A United Nations body of independent experts has denounced France’s “trivialization” of hate speech and acts of racism, urging Paris to curtail the soaring trend of violence against foreign communities.
“We see that the principle of equality is not completely reflected... above all due to intolerance and racism,” said Ion Diaconu, the president of the UN Committee on the Elimination of Racial Discrimination (CERD), during a two-day panel discussion of racial discrimination on Tuesday.
Diaconu censured a “certain trivialization of hate speech” in France, citing frequent reports on “massive exclusion,” and “violence against the Roma [minority] committed by both individuals and by the police.”
Meanwhile, Huang Yong’an, a former ambassador of the People's Republic of China and now a CERD expert, said that tourists from his country were often targeted in France, and urged Paris to take “necessary and effective measures to curb the trend of xenophobia and to ensure security and other fundamental rights of foreign people in France.”

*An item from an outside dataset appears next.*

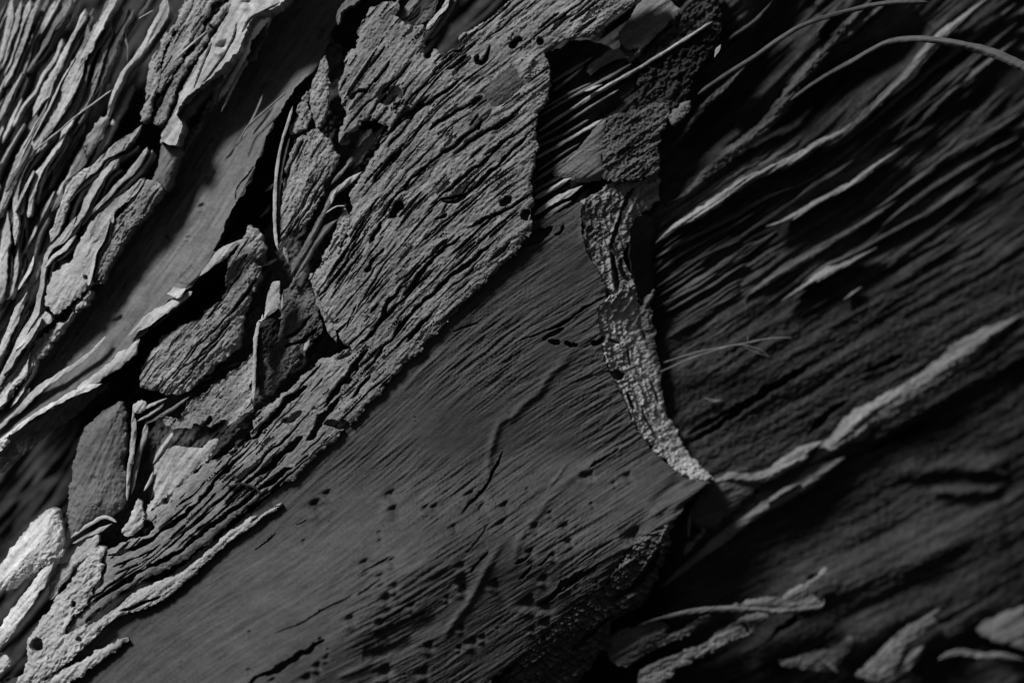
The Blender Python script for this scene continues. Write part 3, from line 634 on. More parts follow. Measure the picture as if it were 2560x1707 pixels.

The 86th CERD session kicked off on April 27, and the deliberations of the 18-member committee will only be announced publicly after it ends on May 15. The previous review of racism in France was held five years ago.
According to France’s human rights ombudsman, many of France’s 20,000 Roma people, most of whom come from Romania and Bulgaria, live in extreme poverty in makeshift settlements with little or no access to basic services, and at constant risk of forced evictions.
The two-day review of racism in France came after French Prime Minister Manuel Valls unveiled a plan aimed at curbing soaring acts of racism in the country on April 17.
The premier, who had warned that “racism” as well as hatred towards Muslims and foreigners are “intolerably rising” in his country, proposed a three-year plan to form a state unit tasked with monitoring hate speeches on the Internet, calling for focus on specific actions in schools.